There are many ways of opening eyes other than throwing encyclicals at problems. Witness is surely one of them. For example, the Jesuit martyrs of El Salvador have educated us enormously in the faith. Perhaps that is why the church treasures its martyrs: it knows that they are irreplaceable teachers. They say things textbooks cannot say. In this respect John Paul II is most effective as a teacher through his symbolic acts and liturgies and least effective when he explicitly sets out to teach. Somewhat similarly, the Catholic Church will remain a muted prophet if the witness of its own internal life speaks louder than its words -- for example, in the area of fairness and human rights.
I have become more convinced of the imperative of honesty. The distinguished exegete John L. McKenzie recently noted that the Catholic Church is never further from Christ-likeness and the gospel than when it exercises its magisterium. Because McKenzie has not always conquered dyspepsia, it is easy and convenient to write off such a blast as the pouting of a habitual malcontent. That would be a mistake.
McKenzie's immediate concern is what he regards (rightly, I believe) as the injustice of the procedures against Charles Curran. But the matter is much larger than that. It is a question of honesty in magisterial procedures. I do not believe it is the cynicism of advancing age that emboldens me to note this. I think it is genuine love of the church.
Why is it that Rome generally consults only those who already agree with it? Why does Rome appoint as bishops only those who have never publicly questioned Humanae vitae, the celibacy of priests and the ordination of women? Why does a bishop speak on the ordination of women only after retirement? Why are Vatican documents composed in secrecy? Why does the Holy See not at least review its formulations on certain questions that it knows were met with massive dissent and nonreception? The coercive atmosphere established by the Holy See in the past decade provokes such questions about the honesty, and ultimately the credibility, of the teaching office. In my earlier years I would have thought that love of the church requires benign silence on such issues. Now silence appears to me as betrayal.

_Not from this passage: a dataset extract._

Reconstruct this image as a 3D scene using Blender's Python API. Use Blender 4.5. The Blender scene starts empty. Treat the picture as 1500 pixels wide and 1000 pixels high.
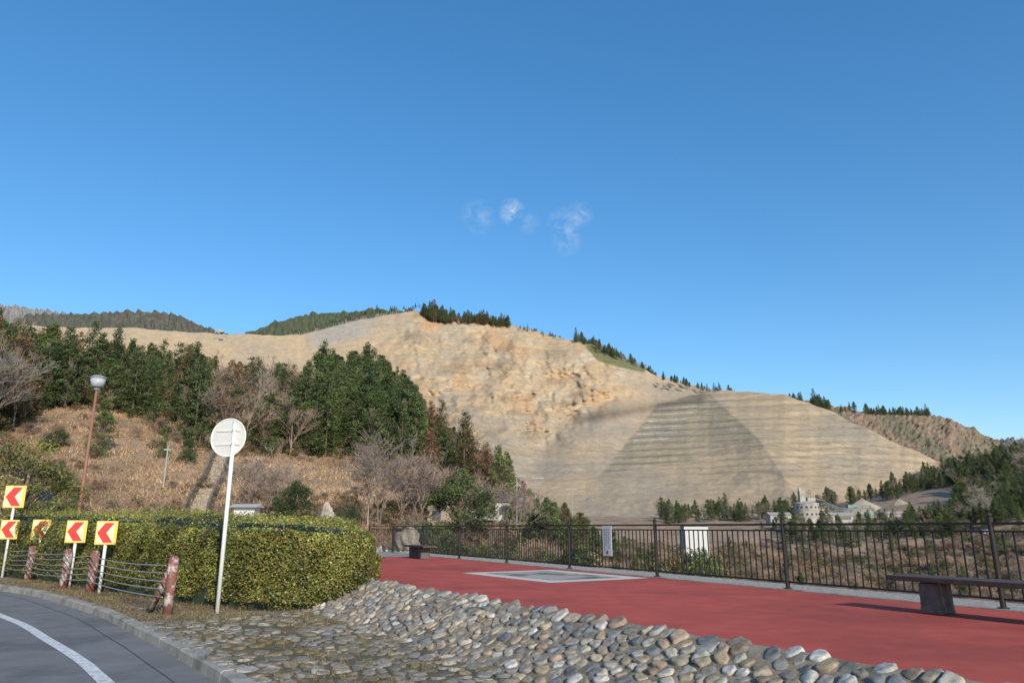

Finally, I have a new appreciation of the dynamic nature of faith. Because God's great culminating intervention in Jesus must be passed from generation to generation, it is very tempting to identify faith with adherence to the creedal statements that aid such transmission. This is especially true in the West, where reflection on the faith was for centuries eagerly hosted by universities. The Reformation understandably deepened the emphasis on propositional orthodoxy and thus contributed significantly to a one-sided view of faith that has endured even into the present, and especially in the coercive atmosphere of the present.
Actually, faith is a response of the whole person. It is not something that one has once and for all -- like a book on a shelf, a pearl in a drawer, a diploma on a wall or a license in a wallet. It is not merely a practice, a statement or a structure. It is mysteriously both God's gift and our responsibility. We must recover and nourish it daily, in spite of our personal sins and stupidities, and in the face of the world's arrogant self-sufficiency. This task is much more daunting and frightening than propositional purity. It is the continuing personal appropriation of God's self-communication.
I find it ironic that the most radical change of my mind over the years has been a keener grasp of its own inadequacy when dealing with ultimacy.